[Written problem] Please set down exactly the lines of the listing below from the line containing "inner = MB()" through the line containing "tag(bpy.data.objects['inner_columns'], kind='stuff')", both lines included, leaving out all other lines.

[Information supplied]
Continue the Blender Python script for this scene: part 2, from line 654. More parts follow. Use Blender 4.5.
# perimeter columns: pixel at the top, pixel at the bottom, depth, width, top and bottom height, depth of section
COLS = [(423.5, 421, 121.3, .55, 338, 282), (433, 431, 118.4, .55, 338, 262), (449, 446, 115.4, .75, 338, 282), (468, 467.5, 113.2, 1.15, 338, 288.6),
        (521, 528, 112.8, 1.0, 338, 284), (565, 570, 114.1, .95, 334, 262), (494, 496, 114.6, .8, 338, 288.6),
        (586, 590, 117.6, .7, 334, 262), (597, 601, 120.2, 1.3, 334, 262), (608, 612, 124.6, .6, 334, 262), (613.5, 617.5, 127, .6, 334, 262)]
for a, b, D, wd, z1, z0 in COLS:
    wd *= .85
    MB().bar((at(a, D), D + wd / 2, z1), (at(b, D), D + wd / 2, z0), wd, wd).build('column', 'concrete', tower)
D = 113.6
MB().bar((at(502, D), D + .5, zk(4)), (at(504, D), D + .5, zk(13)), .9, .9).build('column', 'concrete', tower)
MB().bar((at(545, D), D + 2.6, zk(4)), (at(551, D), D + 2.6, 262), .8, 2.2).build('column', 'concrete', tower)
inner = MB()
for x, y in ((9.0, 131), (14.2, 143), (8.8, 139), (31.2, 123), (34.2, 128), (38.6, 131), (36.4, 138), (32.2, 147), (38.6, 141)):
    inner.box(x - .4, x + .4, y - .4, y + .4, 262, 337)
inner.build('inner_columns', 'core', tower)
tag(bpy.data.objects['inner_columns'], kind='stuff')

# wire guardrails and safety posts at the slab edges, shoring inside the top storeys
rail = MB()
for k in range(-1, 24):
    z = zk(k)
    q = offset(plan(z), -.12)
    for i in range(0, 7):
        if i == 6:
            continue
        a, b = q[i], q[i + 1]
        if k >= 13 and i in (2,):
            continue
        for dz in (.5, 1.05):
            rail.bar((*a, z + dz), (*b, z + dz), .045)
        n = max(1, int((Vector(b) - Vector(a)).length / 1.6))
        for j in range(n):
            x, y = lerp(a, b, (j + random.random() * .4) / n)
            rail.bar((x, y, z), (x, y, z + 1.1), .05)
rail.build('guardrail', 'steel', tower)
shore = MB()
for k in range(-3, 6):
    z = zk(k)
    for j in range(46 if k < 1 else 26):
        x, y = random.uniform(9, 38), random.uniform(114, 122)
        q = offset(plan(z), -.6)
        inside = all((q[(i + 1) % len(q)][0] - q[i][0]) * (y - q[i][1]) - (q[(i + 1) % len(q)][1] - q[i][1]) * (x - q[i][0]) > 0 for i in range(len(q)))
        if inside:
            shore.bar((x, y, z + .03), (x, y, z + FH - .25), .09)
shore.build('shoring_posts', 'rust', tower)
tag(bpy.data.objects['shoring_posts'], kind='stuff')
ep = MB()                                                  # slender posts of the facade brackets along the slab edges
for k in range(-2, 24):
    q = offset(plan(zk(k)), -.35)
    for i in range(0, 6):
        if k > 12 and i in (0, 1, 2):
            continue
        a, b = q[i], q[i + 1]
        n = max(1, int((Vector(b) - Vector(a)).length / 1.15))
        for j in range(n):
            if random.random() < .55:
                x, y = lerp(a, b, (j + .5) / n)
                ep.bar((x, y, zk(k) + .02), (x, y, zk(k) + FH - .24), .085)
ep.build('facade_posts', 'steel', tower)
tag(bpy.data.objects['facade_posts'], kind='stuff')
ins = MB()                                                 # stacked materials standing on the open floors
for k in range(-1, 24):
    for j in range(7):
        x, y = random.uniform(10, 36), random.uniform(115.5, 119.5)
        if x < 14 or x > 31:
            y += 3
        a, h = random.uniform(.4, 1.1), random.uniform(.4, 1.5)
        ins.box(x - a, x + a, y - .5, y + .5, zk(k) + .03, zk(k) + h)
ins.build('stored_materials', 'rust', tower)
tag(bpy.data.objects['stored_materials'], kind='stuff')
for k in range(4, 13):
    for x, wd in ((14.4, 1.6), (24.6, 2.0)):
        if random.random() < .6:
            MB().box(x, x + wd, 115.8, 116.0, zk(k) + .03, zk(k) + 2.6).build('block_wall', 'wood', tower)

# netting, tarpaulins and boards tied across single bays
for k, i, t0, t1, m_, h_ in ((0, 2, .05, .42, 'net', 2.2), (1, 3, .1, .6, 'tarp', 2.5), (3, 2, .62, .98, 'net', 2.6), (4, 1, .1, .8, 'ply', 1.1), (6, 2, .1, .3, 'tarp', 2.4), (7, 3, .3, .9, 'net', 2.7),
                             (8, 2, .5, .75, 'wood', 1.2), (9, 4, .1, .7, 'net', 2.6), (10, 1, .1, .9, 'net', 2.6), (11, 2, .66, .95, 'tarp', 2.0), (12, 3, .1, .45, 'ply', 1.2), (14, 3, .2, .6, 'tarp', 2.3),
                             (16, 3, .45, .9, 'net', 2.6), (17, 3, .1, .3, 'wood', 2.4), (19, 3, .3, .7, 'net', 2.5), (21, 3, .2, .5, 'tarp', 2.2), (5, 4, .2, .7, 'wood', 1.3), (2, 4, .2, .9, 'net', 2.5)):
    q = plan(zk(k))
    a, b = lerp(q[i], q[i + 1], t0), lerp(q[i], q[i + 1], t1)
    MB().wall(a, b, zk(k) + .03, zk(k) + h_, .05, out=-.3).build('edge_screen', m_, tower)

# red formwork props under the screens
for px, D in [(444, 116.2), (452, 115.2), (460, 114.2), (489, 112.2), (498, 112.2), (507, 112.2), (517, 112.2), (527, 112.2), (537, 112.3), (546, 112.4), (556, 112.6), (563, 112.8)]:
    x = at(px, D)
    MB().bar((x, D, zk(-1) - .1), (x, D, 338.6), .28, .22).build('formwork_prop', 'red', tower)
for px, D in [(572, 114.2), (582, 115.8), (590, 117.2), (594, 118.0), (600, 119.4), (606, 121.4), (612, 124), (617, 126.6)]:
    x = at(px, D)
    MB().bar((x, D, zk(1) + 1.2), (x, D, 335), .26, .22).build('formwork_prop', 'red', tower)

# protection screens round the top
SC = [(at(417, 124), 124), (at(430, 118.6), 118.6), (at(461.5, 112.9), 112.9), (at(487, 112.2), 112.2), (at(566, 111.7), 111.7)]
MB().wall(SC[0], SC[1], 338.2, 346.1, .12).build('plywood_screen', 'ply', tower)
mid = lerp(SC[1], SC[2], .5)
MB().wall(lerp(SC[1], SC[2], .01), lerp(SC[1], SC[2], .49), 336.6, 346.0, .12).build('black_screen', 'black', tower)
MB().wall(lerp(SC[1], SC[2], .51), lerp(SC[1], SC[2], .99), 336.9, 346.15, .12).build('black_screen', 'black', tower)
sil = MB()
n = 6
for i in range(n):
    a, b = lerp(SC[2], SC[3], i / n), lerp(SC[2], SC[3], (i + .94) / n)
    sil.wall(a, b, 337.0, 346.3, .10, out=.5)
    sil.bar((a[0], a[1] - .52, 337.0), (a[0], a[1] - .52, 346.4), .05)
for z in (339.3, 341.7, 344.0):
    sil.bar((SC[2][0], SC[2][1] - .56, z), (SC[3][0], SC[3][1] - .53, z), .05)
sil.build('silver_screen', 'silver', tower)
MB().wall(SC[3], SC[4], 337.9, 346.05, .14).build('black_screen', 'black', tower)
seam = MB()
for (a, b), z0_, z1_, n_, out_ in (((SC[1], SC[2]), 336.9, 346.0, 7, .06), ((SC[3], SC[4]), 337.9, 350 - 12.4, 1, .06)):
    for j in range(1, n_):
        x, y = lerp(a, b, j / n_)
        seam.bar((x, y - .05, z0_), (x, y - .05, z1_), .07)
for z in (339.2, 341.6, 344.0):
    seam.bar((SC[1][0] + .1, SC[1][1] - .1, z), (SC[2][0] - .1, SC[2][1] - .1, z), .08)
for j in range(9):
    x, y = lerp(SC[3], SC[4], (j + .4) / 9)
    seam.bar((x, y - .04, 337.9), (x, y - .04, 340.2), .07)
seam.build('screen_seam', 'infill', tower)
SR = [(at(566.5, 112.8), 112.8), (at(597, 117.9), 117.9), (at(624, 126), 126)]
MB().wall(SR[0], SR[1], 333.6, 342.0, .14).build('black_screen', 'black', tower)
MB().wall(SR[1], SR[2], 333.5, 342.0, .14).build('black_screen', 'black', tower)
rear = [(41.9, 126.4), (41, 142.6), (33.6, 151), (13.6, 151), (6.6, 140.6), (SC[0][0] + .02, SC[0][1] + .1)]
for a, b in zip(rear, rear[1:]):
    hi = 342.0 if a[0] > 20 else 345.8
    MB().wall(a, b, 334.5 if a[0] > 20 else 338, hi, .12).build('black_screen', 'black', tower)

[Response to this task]
inner = MB()
for x, y in ((9.0, 131), (14.2, 143), (8.8, 139), (31.2, 123), (34.2, 128), (38.6, 131), (36.4, 138), (32.2, 147), (38.6, 141)):
    inner.box(x - .4, x + .4, y - .4, y + .4, 262, 337)
inner.build('inner_columns', 'core', tower)
tag(bpy.data.objects['inner_columns'], kind='stuff')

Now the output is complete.